Wilderness DiaryDiary of Wilderness Volunteers

Insect Respect was a great success!

This week I organised my own project named Insect Respect, funded by Eure Projekte, in Finstergrun castle. I did a great workshop as a special guest with over 50 children at big youth event that the European Wilderness Society organised. All the kids were excited to learn more about insects and build insect hotels.

In the morning, there was a presentation on what insects are like, what their role in the ecosystem is and why they are threatened. It was great to see so many young people being interested in this topic, actively asking questions. Furthermore, they were keen to learn more on this most speciose taxon of the world with 1.5 million known species. Besides learning about insect demise they also explored what practical things they can do in their garden to help them.
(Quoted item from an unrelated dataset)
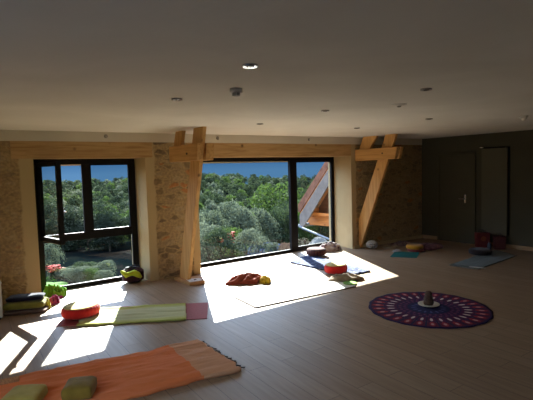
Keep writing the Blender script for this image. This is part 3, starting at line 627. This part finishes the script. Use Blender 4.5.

How much do you know about insects?

Insects provide important ecosystem services such as pollination, dung removal and decomposition. Additionally, they are the basis of many food chains – many animals greatly depend on them for food. However, they are rapidly declining and 40% of all species are threatened. The main reasons for their declines include agricultural intensification, habitat loss, invasive species and pollution, especially pesticides. If you want to help insects, make your garden insect-friendly by following these ideas. Plant native plants, do not use pesticides and fertilisers, dig a pond and create a mosaic of habitats! And of course, do not forget to build an insect hotel!

Insect hotel building

After the presentation, the children set out to create their own insect hotels. They greatly enjoyed all the hammering of the wood together, and then filling the wooden boxes with natural material. This part of the event was a real success, as we produced many insect hotels. They looked really marvelous and the children are very excited to put them in their gardens! It was great to see so many excited faces building the hotels and wanting to help insects with them. Overall, Insect Respect was a very enjoyable event for the children and organisers alike!